Quando o Brent atingiu as máximas de quatro anos acima de US$ 86 por barril em outubro do ano passado, às vésperas das eleições de meio de mandato, Trump inesperadamente emitiu uma leva de isenções às sanções aplicadas às exportações petrolíferas do Irã. O mandatário americano constantemente publica tuítes negativos sobre o petróleo, a fim de frustrar as tentativas da Opep de fazer o mercado voltar a subir. Até o Natal, o Brent estava abaixo de US$ 50.
Não é possível saber quando Trump direcionará toda a sua atenção à briga contra a Opep novamente, mas uma aposta segura seria quando os preços nas bombas de combustível chegarem perto de US$ 3 por galão. Há meses que a média nacional da gasolina não ultrapassa US$ 2,60, de acordo com a Associação Automotiva America, o que explica por que o mercado petrolífero continuou no radar do presidente por um bom tempo.
Se os preços do petróleo saltarem nos próximos meses, a Opep pode voltar a sentir a ira do salão oval de Trump, da sua conta no Twitter e da sua propensão para querer vencer todas as batalhas.
Isenções ao Irã ainda são possíveis
Também não podemos descartar a possibilidade de o presidente americano conceder mais isenções ao Irã ou realizar alguma manobra diplomática, a fim de dar a impressão de que haverá mais barris no mercado do que a Opep almeja.

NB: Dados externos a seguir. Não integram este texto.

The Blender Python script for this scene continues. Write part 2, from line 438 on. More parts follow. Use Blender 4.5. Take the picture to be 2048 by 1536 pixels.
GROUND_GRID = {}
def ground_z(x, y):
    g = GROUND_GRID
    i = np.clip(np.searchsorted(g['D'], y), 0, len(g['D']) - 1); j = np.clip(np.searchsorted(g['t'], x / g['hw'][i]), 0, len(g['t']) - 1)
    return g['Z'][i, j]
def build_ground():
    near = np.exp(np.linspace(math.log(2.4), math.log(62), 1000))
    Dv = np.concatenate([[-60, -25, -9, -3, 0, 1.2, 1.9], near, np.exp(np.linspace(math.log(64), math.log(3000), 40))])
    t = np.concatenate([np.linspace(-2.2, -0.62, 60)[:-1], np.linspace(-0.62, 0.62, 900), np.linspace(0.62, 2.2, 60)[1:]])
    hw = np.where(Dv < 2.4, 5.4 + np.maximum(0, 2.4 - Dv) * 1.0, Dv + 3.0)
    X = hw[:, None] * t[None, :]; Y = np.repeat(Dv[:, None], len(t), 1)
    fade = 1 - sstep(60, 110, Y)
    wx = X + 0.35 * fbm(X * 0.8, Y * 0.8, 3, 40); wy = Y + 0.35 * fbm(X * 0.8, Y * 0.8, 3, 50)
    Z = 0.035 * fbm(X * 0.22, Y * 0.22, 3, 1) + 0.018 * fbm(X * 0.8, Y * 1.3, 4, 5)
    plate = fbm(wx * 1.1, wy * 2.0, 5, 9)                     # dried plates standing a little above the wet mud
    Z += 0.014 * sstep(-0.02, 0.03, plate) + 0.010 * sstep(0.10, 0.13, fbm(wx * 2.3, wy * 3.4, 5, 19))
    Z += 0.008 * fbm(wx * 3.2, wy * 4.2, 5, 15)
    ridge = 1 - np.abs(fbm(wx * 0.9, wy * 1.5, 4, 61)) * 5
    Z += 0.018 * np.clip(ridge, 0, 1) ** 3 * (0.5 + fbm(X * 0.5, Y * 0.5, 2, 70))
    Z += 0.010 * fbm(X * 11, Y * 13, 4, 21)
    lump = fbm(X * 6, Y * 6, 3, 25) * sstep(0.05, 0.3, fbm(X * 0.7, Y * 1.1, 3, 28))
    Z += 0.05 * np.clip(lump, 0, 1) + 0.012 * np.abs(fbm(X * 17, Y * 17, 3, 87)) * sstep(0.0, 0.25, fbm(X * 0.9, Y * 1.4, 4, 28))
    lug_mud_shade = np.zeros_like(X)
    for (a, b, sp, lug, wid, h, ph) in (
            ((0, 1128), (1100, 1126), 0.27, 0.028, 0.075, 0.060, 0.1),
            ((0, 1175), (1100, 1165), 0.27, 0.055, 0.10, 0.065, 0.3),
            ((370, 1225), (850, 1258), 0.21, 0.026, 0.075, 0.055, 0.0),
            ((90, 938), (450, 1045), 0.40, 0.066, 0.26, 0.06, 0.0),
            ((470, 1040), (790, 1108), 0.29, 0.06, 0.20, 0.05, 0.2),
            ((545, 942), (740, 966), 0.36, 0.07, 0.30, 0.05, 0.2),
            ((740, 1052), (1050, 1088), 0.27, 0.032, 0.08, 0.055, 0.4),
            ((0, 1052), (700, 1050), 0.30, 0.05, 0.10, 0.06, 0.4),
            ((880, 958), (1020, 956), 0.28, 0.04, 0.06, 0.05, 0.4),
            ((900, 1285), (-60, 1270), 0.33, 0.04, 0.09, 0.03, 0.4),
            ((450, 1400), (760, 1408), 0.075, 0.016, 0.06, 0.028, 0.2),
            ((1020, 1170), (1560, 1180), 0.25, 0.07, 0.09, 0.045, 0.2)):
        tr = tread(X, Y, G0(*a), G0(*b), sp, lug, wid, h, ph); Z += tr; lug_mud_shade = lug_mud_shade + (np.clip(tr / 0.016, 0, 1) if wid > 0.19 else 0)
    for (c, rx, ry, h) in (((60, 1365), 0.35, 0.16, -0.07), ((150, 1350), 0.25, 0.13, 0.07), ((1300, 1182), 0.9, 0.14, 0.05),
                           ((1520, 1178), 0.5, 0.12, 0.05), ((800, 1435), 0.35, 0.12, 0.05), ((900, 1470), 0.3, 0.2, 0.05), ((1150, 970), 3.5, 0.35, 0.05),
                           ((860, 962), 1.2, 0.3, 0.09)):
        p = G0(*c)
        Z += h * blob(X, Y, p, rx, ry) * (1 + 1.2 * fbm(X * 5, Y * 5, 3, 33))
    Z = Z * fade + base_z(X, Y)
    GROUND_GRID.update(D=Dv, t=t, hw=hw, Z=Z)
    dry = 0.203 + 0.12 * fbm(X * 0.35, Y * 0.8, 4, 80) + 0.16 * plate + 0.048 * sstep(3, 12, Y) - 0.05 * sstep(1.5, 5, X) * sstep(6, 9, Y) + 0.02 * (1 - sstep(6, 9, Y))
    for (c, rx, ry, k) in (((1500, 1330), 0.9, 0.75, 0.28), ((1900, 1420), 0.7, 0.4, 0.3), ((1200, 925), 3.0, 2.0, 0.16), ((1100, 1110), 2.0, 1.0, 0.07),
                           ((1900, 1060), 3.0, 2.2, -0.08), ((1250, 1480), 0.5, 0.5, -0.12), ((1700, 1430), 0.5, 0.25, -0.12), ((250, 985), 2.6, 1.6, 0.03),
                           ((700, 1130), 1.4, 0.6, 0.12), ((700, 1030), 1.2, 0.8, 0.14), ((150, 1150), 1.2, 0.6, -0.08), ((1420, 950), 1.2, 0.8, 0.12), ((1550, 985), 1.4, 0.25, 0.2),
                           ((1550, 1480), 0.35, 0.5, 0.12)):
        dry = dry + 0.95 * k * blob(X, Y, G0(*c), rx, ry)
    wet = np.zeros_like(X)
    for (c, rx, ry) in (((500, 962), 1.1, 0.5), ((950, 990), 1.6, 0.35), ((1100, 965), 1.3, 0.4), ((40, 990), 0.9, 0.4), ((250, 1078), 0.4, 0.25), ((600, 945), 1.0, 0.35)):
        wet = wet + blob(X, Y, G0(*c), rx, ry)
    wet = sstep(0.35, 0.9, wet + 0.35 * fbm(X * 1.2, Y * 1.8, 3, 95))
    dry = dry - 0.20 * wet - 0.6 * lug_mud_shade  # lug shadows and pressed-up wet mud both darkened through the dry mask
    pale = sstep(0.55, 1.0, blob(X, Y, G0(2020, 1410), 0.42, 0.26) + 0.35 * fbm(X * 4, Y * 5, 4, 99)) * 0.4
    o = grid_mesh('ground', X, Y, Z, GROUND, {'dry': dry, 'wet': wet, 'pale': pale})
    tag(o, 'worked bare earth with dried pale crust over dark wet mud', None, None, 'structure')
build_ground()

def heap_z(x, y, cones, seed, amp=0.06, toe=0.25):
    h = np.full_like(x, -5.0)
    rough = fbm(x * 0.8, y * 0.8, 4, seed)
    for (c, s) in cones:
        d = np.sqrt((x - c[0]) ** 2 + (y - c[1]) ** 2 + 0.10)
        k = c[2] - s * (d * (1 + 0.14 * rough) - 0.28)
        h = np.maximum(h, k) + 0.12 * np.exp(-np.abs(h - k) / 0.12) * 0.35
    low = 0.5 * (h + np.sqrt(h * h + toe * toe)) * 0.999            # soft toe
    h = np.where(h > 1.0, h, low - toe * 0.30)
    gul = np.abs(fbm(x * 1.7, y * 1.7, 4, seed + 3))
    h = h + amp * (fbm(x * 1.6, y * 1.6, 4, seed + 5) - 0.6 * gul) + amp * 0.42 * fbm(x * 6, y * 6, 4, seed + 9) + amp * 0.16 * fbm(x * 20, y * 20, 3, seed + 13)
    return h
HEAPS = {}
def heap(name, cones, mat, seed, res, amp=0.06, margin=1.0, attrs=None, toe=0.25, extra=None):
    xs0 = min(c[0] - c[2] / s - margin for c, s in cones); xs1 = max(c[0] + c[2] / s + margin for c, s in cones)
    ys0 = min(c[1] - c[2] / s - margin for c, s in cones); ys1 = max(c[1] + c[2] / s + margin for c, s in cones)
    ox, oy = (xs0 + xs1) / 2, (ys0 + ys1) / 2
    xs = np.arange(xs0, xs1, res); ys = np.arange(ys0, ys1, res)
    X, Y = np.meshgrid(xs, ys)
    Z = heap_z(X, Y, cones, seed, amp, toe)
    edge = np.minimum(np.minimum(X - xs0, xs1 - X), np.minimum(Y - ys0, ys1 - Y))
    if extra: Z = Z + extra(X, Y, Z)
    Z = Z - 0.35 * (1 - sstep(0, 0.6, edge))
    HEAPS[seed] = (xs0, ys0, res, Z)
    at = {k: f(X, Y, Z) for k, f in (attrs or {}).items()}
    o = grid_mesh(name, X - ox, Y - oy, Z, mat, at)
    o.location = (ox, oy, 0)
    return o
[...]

Na condição de membro da Opep que não contribui com os cortes por causa das sanções americanas, o Irã produziu 2,192 milhões de barris por dia (bpd) no terceiro trimestre, de acordo com dados da Opep. Não existem dados confiáveis sobre a quantidade de petróleo fornecida aos clientes iranianos, por causa do jogo de gato e rato entre a República Islâmica e as autoridades dos EUA que querem atingir as exportações do país.
Antes das sanções, a produção petrolífera do Irã era, em média, de 3,813 milhões de bpd em 2017, novamente de acordo com dados da Opep.
John Kilduff, sócio do hedge fund de energia Again Capital, de Nova York, afirmou:
“Se os iranianos voltarem para o mercado graças a algum tipo de isenção, só isso poderia significar milhões de barris a mais na oferta disponível.”
“Existem até 8 milhões de barris de petróleo iraniano guardados na forma de armazenamento flutuante e reservatórios fechados na China, esperando liberação. Qualquer sugestão de que esse abastecimento possa se tornar legal emitirá sinais de fumaça contrários à mensagem de restrição que a Opep está tentando transmitir.”
Além disso, a Arábia Saudita está tentando dar a ideia falsa de que a Opep agora é uma família unida e contente. Rumores diziam que o Irã surpreendentemente apoiou os cortes de produção propostos na reunião da semana passada, um sinal de uma suposta unidade. Mesmo assim, a lógica simples diz que os preços altos ajudam o Irã, não importa a quantidade limitada que o país venda. Na primeira chance que tiverem, os iranianos não hesitarão em passar para trás o resto da Opep, que não levantou um dedo sequer para ajudá-los em sua pior crise com os EUA.
Se os preços do petróleo ou da gasolina atingirem patamares intoleráveis para Trump – e isso é possível em razão dos algoritmos de negociação que seguem as manchetes do setor –, o presidente americano pode mandar seu Departamento de Estado entrar em contato com o Irã, a fim de arrefecer a valorização do mercado.
É fácil pensar que Trump não faria nada disso por causa da animosidade criada nas relações entre EUA e Irã no ano passado, depois que Teerã derrubou um drone americano de vigilância em junho. Os Estados Unidos também acusaram o Irã de planejar o ataque de setembro à Arábia Saudita.
No entanto, a política é a arte do possível. Trump tem defendido que ainda espera negociar com Teerã. O presidente iraniano, Hassan Rouhani, também se mostra aberto, embora defenda que Washington levante as sanções para que as tratativas tenham início. Com a trégua, Trump pode se vangloriar de uma vitória em sua campanha, enquanto Rouhani pode reduzir os protestos no país por causa da economia em queda.
Ouro aguarda novas manifestações do Fed
No ouro, o excelente relatório de empregos nos EUA, divulgado na última sexta-feira, praticamente reduziu a zero a chance de um corte de juros na reunião do Federal Reserve nesta semana, tornando ainda mais difícil um retorno do ouro futuro e spot aos níveis de US$ 1.500.
Além do Fed, bancos centrais europeus, como o BCE, o SNB e o banco central da Rússia, devem manter inalteradas as taxas de juros nesta semana, enfraquecendo ativos de segurança como o ouro. Na eleição geral do Reino Unido, o primeiro-ministro Boris Johnson deve vencer, pavimentando o caminho para o Brexit.